L’album sort en Angleterre le 19 septembre 1979. Le 18 novembre le groupe passe dans l’émission Chorus animé par Antoine de Caunes et Jacky. Mais l’enregistrement du concert a lieu le 29 octobre au Théâtre de l’Empire. A noté que cette émission où l’on voit des groupes jouer en live devant un public, est diffusée le dimanche midi juste après l’émission religieuse et avant les infos. En Angleterre XTC passent dans la célèbre émission populaire Top Of The Pops, divertissement connu pour voir les groupes jouer en playback. 


 

En Angleterre, le morceau Making Plans For Nigel atteint la 17ème place des ventes. Sur le site internet Tubes en France, sur la semaine du 11 mai 1980, le morceau est à la 36ème place, mais la semaine précédente à la 28ème place. Petite remarque signalé dans le livre Discographie personnelle de la New Wave écrit par Pol Dodu, dans le pressage français de l’album,  le 3ème morceau Life Begins at The Hop est un single qui est sortie en Angleterre en avril 1979 et qui aura un succès, mais il ne figure pas sur l’album original. A la place, c’est le morceau Day In Day Out. De même, le single Making Plans For Nigel sortie en France n’a que deux titres (au lieu de trois). La face B française est le single anglais Life Begins at The Hop et enfin le verso la pochette du 45t est différente. Je ne pense pas qu’actuellement les distributeurs Français prennent autant de liberté pour modifier les disques de rock anglo-saxon.
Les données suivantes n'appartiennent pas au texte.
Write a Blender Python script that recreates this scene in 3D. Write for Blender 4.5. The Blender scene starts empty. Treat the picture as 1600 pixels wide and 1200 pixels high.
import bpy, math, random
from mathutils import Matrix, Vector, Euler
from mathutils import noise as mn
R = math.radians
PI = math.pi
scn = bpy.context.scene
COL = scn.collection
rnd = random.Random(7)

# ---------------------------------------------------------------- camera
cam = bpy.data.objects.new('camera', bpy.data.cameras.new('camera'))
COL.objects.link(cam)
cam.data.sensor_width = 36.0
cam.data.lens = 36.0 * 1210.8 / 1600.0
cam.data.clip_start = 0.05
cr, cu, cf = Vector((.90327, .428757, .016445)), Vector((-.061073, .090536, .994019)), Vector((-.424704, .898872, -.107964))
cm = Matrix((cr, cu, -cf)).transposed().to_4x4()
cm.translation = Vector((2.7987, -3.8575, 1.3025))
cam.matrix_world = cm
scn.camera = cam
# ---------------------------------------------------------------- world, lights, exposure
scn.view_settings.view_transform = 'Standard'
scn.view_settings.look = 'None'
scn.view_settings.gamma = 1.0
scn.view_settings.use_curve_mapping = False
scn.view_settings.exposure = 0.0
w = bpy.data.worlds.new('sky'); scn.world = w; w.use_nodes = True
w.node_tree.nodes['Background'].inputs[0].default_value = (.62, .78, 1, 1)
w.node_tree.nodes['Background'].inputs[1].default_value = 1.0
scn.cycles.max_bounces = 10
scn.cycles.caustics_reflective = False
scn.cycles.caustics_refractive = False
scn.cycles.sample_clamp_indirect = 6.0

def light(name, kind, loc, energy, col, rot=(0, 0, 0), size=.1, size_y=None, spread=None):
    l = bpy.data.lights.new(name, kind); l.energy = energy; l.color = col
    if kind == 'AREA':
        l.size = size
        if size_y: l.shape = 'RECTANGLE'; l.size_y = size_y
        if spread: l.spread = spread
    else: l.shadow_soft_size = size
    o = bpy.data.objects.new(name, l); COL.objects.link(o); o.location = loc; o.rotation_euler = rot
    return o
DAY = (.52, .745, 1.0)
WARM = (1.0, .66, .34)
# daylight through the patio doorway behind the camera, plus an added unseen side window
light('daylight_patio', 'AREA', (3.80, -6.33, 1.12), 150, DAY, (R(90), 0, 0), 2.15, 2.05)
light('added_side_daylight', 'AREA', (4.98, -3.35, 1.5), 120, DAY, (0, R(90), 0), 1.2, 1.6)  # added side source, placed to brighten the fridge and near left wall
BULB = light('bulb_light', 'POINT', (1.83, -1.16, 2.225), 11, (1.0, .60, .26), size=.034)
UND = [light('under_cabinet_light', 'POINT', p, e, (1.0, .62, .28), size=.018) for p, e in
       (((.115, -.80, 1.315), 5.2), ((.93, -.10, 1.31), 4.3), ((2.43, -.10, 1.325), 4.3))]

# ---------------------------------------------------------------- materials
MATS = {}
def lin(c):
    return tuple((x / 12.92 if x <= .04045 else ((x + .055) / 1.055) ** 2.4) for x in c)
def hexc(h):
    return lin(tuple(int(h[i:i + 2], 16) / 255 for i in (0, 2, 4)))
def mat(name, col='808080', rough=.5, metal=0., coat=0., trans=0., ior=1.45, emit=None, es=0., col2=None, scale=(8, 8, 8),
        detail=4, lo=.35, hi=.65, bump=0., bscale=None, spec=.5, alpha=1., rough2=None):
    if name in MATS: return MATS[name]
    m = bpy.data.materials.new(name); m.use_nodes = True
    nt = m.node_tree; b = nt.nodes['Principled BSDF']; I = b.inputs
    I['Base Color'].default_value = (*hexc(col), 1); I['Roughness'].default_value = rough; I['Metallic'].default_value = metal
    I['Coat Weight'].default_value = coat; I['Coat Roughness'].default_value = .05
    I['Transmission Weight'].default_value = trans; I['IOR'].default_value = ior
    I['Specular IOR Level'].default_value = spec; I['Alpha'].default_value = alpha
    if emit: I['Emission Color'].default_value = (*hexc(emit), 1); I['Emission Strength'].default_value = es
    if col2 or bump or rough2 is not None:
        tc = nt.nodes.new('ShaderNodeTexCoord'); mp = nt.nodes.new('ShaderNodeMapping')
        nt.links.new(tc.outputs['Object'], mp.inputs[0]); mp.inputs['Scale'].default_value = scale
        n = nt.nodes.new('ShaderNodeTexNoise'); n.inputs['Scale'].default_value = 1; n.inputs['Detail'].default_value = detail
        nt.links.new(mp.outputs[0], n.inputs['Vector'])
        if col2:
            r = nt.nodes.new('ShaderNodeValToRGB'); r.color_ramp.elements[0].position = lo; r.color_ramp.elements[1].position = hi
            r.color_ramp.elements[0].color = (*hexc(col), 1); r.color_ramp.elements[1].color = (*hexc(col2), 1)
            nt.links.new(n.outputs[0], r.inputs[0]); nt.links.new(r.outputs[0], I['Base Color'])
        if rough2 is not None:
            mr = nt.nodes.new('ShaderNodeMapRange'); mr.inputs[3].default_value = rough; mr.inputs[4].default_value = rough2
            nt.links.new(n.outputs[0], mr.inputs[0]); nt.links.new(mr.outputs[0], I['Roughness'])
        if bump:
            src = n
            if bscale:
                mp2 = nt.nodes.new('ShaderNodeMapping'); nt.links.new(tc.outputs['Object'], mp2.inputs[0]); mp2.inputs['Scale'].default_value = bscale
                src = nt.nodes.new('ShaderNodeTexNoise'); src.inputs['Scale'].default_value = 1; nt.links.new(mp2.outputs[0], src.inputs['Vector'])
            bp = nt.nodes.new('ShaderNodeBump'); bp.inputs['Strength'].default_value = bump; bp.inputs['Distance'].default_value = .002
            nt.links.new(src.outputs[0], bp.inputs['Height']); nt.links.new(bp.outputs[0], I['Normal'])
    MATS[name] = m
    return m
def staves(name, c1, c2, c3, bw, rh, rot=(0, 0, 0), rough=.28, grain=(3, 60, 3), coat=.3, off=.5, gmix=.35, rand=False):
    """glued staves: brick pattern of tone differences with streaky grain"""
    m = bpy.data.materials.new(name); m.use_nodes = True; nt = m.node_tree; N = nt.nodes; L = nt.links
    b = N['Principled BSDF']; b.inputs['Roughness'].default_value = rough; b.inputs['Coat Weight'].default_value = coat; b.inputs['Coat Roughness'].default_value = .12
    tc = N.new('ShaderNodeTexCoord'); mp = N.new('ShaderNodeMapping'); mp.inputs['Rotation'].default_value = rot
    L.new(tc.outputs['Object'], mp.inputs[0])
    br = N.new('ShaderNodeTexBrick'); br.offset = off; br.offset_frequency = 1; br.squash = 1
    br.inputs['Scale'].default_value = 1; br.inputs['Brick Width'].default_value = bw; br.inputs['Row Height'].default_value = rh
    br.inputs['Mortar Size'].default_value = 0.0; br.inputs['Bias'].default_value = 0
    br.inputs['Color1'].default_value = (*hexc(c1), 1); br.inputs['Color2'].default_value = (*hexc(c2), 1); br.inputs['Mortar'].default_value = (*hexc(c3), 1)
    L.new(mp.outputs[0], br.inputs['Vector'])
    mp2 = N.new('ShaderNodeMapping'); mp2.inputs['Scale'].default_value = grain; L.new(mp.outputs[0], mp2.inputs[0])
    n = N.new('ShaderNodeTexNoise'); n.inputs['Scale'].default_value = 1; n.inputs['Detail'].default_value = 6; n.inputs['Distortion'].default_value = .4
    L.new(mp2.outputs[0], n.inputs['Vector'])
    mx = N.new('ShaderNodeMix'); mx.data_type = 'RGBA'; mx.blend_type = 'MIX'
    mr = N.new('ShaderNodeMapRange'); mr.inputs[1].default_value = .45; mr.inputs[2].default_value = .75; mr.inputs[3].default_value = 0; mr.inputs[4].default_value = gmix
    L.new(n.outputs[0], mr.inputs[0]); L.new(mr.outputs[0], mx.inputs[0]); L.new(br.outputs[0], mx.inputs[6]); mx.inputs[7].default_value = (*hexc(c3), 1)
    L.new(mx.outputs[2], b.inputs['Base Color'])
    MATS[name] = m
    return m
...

On est le 28 novembre 2020, et pour écrire cette chronique j’ai sorti mon disque vinyle (pressage français) que je n’ai pas perdu, malgré les aléas de la vie, en plus le vinyle ne craque pas. Et pourtant à l’époque, je l’ai beaucoup écouté sur mon tourne disque couleur orange que mon frère m’avait acheté pour ma communion, ce qui prouve que ce pressage "fabriqué en France" est de qualité. 41 ans plus tard, la musique n’a pas pris de rides (à l’inverse de moi), au contraire, le son est toujours aussi frais et novateur. Andy Partridge, mais aussi le bassiste Colin Moulding (c’est lui qui a écrit les paroles de Making Plans For Nigel) ont des voix élastiques qui leur permettent d’avoir des tonalités, digne d’un acteur de théâtre. Coter musique, XTC est doué pour malaxer la musique pop (pour les mélodies on sent l’héritage des Beatles) avec des riffs parfois foutraques qui piochent dans le psychédélique de Soft Machine avec l’énergie after punk de l’époque, tendance Wire. Le son est à la fois clair et insolent. Les morceaux Scissor Man et Complicated Game sont des bons exemples de la musique complexe du groupe, comme une sorte d’acide pop sur ressort avec la tête sous les draps ou dans une boite métallique. La batterie imposante de Terry Chambers est la patte du producteur Steve Lillywhite, qui en fera son commerce avec le rock héroïque de U2, Big Country et Simple Minds. En 1980, XTC publie l’album Black Sea, mais là pas de tube en France, mais qu’importe, je vais suivre avec attention leur carrière ainsi que le projet The Duke Of Stratosphear. Par contre je ne les ai jamais vu en concert, car à partir du 18 mars 1982 (concert au Palace raconté ici par un spectateur :  http://www.uneviedeconcerts.com/archives/2009/12/24/16743542.html ), suite à un malaise d’Andy Partridge après seulement quelques minutes sur scène, le groupe arrêtera les concerts et ne se consacrera exclusivement qu’au studio pour la compositions des morceaux. Et, de ce côté, XTC va nous offrir de nombreux albums excellents, avec un son qui va changer au fil des projets. Le style sera moins vif, plus mélodique et toujours novateur.

Pour clore cette chronique, j'ai découverts chez Gibert Joseph que l’album vient d’être réédité avec en bonus un 45t deux titres, comme dans la première édition anglaise. Pressé sur un vinyle 200G haute-fidélité, cette version est approuvée par Andy Partridge. C’est peut-être le bon moment de le racheter et ainsi laisser reposer mon édition française (sans 45t) de 1979.